The existing answer appears largely out of date.
According to Chrome's Blob Storage System Design:
Blob Storage Limits
We calculate the storage limits here.
In-Memory Storage Limit
- If the architecture is x64 and NOT ChromeOS or Android:
2GB
- Otherwise:
total_physical_memory / 5
Disk Storage Limit
- If ChromeOS:
disk_size / 2
- If Android:
disk_size / 20
- Else:
disk_size / 10
Note: ChromeOS's disk is part of the user partition, which is separate from the system partition.
Minimum Disk Availability
We limit our disk limit to accomidate a minimum disk availability. The equation we use is:
min_disk_availability = in_memory_limit * 2
Example Limits
(All sizes in GB)
Device | Ram | In-Memory Limit | Disk | Disk Limit | Min Disk Availability
----------------+-----+-----------------+------+------------+----------------------
Cast | 0.5 | 0.1 | 0 | 0 | 0
Android Minimal | 0.5 | 0.1 | 8 | 0.4 | 0.2
Android Fat | 2 | 0.4 | 32 | 1.5 | 0.8
CrOS | 2 | 0.4 | 8 | 4 | 0.8
Desktop 32 | 3 | 0.6 | 500 | 50 | 1.2
Desktop 64 | 4 | 2 | 500 | 50 | 4
To clarify, disk_size
is apparently the total disk size, not the available disk space (probably for privacy reasons, but keep in mind you could potentially use up the available disk space).

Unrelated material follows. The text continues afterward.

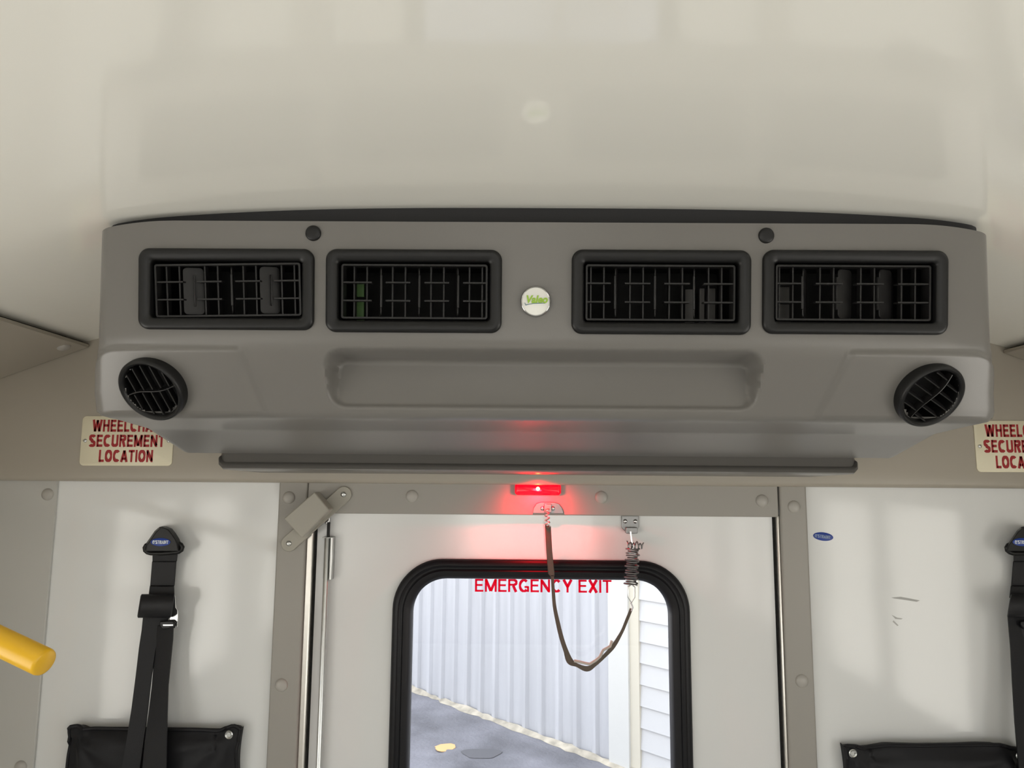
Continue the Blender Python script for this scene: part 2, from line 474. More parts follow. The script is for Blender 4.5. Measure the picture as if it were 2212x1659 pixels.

Chrome uses a directory called blob_storage
in the Chrome profile directory to store blob parts to disk.
I'm not sure if or how some other limits are imposed if available disk space or available RAM are less than the software limits. I'll update this answer when I know more.
Opera (44+ or perhaps earlier):
Same as Chrome, as it is based on Chromium.
Firefox (53+ or perhaps earlier):
No apparent hard limit. I am able to create Blob's significantly larger than the "800 MiB" FileSaver.js claims. It does not use disk space to back larger blobs, so it all goes in memory, potentially with the operating system paging memory to disk. This means that blobs larger than memory may be possible, though possibly with degrading performance.
Safari (10.1+ or perhaps earlier):
No apparent hard limit. It does not use disk space to back larger blobs, so it all goes in memory, potentially with the operating system paging memory to disk. This means that blobs larger than memory may be possible, though possibly with degrading performance.
Other browser limits will be added as I learn them.